[Description of the task]
Write the records out again, keeping each line exactly as it is.

## start Information shown

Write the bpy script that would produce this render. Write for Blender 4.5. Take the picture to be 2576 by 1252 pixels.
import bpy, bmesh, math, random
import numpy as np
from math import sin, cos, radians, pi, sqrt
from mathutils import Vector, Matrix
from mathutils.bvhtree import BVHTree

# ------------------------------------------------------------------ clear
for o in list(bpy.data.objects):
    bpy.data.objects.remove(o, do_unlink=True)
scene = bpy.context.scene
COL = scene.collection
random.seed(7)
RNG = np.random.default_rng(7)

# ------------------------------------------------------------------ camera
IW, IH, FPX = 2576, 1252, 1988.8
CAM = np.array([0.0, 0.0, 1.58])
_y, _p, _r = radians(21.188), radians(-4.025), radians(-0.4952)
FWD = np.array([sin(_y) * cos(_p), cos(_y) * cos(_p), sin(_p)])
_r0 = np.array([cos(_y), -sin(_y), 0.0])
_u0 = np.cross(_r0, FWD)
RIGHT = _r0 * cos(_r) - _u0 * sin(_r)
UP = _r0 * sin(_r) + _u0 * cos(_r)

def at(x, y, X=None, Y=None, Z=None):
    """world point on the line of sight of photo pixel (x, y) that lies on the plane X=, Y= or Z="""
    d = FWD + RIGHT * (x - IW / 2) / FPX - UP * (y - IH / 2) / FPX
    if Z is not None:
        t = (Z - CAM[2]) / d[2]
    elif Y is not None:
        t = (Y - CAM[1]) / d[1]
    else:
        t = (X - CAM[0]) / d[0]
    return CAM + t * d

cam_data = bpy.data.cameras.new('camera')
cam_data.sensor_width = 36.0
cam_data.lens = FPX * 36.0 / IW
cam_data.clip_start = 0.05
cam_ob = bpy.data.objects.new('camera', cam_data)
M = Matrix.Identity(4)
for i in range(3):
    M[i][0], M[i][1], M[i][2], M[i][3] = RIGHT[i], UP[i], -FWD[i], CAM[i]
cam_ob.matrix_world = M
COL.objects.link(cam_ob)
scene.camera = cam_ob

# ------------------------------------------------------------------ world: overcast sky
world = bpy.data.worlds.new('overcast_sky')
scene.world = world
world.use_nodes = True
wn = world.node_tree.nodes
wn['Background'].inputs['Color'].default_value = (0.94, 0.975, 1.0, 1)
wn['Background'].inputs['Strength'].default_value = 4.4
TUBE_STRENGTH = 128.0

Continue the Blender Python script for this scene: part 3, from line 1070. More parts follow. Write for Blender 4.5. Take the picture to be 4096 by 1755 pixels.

## end Information shown

[Exercise result]
Write the bpy script that would produce this render. Write for Blender 4.5. Take the picture to be 2576 by 1252 pixels.
import bpy, bmesh, math, random
import numpy as np
from math import sin, cos, radians, pi, sqrt
from mathutils import Vector, Matrix
from mathutils.bvhtree import BVHTree

# ------------------------------------------------------------------ clear
for o in list(bpy.data.objects):
    bpy.data.objects.remove(o, do_unlink=True)
scene = bpy.context.scene
COL = scene.collection
random.seed(7)
RNG = np.random.default_rng(7)

# ------------------------------------------------------------------ camera
IW, IH, FPX = 2576, 1252, 1988.8
CAM = np.array([0.0, 0.0, 1.58])
_y, _p, _r = radians(21.188), radians(-4.025), radians(-0.4952)
FWD = np.array([sin(_y) * cos(_p), cos(_y) * cos(_p), sin(_p)])
_r0 = np.array([cos(_y), -sin(_y), 0.0])
_u0 = np.cross(_r0, FWD)
RIGHT = _r0 * cos(_r) - _u0 * sin(_r)
UP = _r0 * sin(_r) + _u0 * cos(_r)

def at(x, y, X=None, Y=None, Z=None):
    """world point on the line of sight of photo pixel (x, y) that lies on the plane X=, Y= or Z="""
    d = FWD + RIGHT * (x - IW / 2) / FPX - UP * (y - IH / 2) / FPX
    if Z is not None:
        t = (Z - CAM[2]) / d[2]
    elif Y is not None:
        t = (Y - CAM[1]) / d[1]
    else:
        t = (X - CAM[0]) / d[0]
    return CAM + t * d

cam_data = bpy.data.cameras.new('camera')
cam_data.sensor_width = 36.0
cam_data.lens = FPX * 36.0 / IW
cam_data.clip_start = 0.05
cam_ob = bpy.data.objects.new('camera', cam_data)
M = Matrix.Identity(4)
for i in range(3):
    M[i][0], M[i][1], M[i][2], M[i][3] = RIGHT[i], UP[i], -FWD[i], CAM[i]
cam_ob.matrix_world = M
COL.objects.link(cam_ob)
scene.camera = cam_ob

# ------------------------------------------------------------------ world: overcast sky
world = bpy.data.worlds.new('overcast_sky')
scene.world = world
world.use_nodes = True
wn = world.node_tree.nodes
wn['Background'].inputs['Color'].default_value = (0.94, 0.975, 1.0, 1)
wn['Background'].inputs['Strength'].default_value = 4.4
TUBE_STRENGTH = 128.0

Continue the Blender Python script for this scene: part 3, from line 1070. More parts follow. Write for Blender 4.5. Take the picture to be 4096 by 1755 pixels.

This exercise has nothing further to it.